- Provided records

-----

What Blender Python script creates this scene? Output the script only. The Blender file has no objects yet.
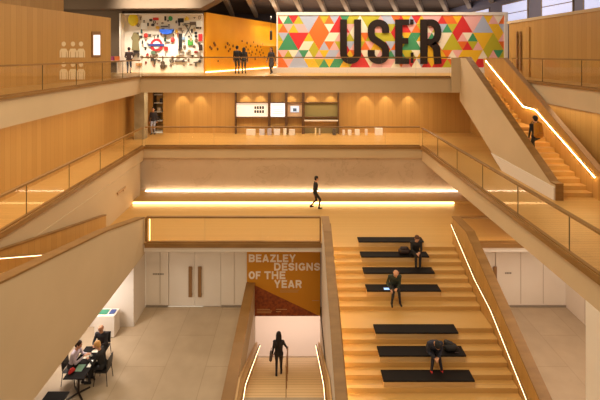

-----

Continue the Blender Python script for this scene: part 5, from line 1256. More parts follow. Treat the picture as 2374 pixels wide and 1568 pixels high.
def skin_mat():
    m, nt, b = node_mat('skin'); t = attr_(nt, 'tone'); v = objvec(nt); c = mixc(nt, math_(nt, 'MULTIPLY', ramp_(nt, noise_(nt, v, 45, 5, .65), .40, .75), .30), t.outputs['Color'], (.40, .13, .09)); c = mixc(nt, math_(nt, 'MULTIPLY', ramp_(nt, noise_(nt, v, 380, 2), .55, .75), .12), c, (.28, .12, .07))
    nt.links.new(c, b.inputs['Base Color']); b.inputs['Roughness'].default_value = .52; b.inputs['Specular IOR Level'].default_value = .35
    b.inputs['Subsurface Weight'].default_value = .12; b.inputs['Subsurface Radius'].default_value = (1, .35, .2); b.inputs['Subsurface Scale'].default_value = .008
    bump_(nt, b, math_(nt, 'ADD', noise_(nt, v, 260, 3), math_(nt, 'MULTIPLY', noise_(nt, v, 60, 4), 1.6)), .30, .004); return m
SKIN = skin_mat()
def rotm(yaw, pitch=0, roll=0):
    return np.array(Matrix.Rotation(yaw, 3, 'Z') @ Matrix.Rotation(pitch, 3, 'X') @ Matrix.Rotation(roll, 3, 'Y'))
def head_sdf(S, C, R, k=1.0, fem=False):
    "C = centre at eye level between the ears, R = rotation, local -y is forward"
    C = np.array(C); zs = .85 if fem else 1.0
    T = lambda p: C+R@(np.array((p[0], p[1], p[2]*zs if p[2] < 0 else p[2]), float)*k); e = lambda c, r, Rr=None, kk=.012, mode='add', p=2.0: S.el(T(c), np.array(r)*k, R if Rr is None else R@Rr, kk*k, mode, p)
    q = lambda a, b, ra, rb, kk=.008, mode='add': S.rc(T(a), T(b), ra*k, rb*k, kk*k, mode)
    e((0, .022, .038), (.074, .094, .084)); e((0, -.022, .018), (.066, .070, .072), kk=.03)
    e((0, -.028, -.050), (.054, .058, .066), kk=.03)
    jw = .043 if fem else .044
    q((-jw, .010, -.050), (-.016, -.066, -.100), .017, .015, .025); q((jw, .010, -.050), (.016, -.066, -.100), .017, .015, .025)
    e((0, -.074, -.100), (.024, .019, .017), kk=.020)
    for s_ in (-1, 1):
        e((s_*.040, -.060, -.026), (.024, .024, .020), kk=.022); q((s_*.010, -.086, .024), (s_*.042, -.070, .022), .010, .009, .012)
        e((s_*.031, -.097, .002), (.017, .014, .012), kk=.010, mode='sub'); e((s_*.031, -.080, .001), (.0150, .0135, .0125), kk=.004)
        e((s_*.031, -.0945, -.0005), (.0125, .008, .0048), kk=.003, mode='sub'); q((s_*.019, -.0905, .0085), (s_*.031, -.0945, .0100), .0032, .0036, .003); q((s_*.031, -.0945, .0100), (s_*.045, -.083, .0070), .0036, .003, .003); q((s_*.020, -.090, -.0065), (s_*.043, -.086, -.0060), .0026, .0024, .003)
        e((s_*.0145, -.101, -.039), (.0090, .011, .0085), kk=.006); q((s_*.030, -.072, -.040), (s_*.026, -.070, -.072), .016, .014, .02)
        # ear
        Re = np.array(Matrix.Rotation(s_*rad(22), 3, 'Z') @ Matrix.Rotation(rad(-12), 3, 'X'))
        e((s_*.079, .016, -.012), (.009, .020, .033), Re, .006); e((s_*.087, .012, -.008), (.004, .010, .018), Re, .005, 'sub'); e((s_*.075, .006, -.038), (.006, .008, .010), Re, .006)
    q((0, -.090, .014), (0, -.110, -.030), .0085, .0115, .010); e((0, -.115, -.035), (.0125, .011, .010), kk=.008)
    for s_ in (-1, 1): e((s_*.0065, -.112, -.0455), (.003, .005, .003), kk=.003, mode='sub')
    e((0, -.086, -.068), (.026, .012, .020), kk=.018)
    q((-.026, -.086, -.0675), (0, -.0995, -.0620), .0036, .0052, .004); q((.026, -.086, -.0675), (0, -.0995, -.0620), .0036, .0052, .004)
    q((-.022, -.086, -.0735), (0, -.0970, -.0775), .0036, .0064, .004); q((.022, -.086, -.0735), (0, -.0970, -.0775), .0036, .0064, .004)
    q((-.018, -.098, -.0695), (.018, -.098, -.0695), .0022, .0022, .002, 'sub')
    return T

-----

- Exercise goal
Where a line in the material contains "this", copy that line.

- The completed task
What Blender Python script creates this scene? Output the script only. The Blender file has no objects yet.
Continue the Blender Python script for this scene: part 5, from line 1256. More parts follow. Treat the picture as 2374 pixels wide and 1568 pixels high.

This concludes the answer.